During this year’s ceremony - which drew Congressmembers Joseph Crowley and Anthony Weiner, Senator John Sabini, Assemblymember Cathy Nolan, City Councilmembers John Liu, Eric Gioia, and Peter Vallone, Jr. and Patrolmen’s Benevolent Association (PBA) President Pat Lynch - the Santoras both spoke about their son, 23-year-old Christopher, a member of Engine 54/Ladder 4 and a native of Long Island City.
“I get motivation from my son, who I know is around all the time,” Maureen Santora said.
Over the past six years, the family has created a scholarship fund and has been a driving force in the yearly commemoration at St.

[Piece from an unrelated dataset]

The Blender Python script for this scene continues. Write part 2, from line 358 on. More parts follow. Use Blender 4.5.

Michael’s.
“It is a solemn occasion but it should also be a joyous occasion,” Alexander Santora said. “They all showed us that they are here, these brave men and women who died doing what they were sworn to do and they did it without asking what church do you go to, what color is your skin, how much money do you have … They are all our angels,” he said.

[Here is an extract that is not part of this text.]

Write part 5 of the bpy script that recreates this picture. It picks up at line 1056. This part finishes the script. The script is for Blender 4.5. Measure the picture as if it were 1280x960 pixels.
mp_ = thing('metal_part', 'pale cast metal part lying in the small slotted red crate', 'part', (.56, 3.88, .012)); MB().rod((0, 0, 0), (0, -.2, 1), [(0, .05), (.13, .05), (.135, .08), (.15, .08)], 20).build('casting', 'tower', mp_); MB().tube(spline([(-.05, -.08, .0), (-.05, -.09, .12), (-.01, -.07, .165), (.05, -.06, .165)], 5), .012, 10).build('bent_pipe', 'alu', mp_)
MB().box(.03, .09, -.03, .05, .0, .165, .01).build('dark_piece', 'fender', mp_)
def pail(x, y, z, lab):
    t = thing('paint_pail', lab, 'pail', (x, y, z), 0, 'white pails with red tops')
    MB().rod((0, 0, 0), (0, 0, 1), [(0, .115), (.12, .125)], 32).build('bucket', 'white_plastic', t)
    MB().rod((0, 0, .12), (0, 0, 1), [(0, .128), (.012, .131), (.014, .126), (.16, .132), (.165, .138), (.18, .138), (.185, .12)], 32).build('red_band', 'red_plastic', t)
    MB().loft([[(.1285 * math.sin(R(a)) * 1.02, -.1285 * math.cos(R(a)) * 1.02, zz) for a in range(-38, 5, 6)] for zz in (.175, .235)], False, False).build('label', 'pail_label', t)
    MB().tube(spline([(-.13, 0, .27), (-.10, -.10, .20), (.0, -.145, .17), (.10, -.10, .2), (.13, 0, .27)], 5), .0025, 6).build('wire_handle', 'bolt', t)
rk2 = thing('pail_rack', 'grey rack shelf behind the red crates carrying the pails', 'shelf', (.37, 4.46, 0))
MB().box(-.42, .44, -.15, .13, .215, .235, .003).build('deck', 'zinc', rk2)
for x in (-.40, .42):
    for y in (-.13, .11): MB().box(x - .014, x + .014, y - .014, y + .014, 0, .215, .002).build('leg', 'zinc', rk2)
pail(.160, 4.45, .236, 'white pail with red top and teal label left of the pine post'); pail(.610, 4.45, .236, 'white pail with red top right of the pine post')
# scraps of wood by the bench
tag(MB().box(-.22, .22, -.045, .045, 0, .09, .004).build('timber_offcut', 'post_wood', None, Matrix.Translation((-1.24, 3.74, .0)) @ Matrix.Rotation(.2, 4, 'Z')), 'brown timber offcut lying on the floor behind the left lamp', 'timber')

The Santoras’ message seemed to hit home for fellow firefighters’ parents - Margaret Cawley, Carlo Casoria, and Terri Mullan - all of whom wore or carried photos of their lost loved ones.

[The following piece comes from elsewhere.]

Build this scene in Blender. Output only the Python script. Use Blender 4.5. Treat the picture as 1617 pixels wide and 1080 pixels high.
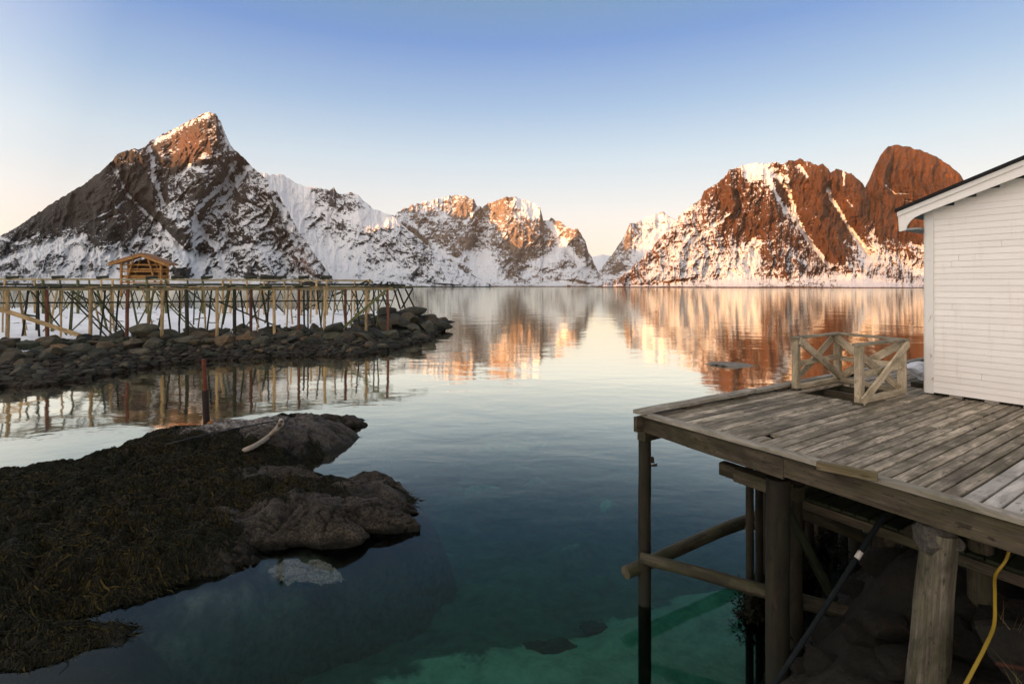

Casoria of Whitestone remembered his 29-year-old son Thomas, a sports fanatic and former Holy Cross High School football player, by wearing photos both on his lapel and on a medallion hanging from his neck.
“He was about to get married,” Casoria said of Thomas, a member of Engine 22/Ladder 13 in Manhattan. “A month after 9/11 he would have been married.”
Bayside resident Mullan said that her son, 34-year-old Michael, a Flushing resident and member of Engine 3/Ladder 12 in Manhattan, was also a registered nurse, an army reservist, “and when he sat at the piano, he became Jerry Lee Lewis.”
Cawley of Jackson Heights said that her 42-year-old son Michael, of Ladder 136 in Elmhurst, loved being a firefighter.
“If they had fire department boxers, he would have them,” she said.
On September 11, 2001, Michael Cawley rode into Manhattan with Rescue Team 4 after finishing a shift with Engine 292.
“He was a wonderful son. He used to call me every day,” Margaret Cawley said. “His father knew that day that things were bad because he would have called his dad … He used to call and wake me up at one o’clock in the morning, and I would say, ‘Michael, I have to go to work in the morning,’ and he would say, ‘Just put dad on.’”
After 9/11, both Mullen and Cawley joined a support group on Freeport, Long Island, which meets weekly. For the sixth anniversary, members cooked their “boys’” favorite food and reminisced with their favorite anecdotes.
“We still meet weekly and help each other through the best and worst of times,” Mullan said.
Their meetings have become especially important because the memories of those who did not lose loved ones have begun to fade over the years, the mothers said.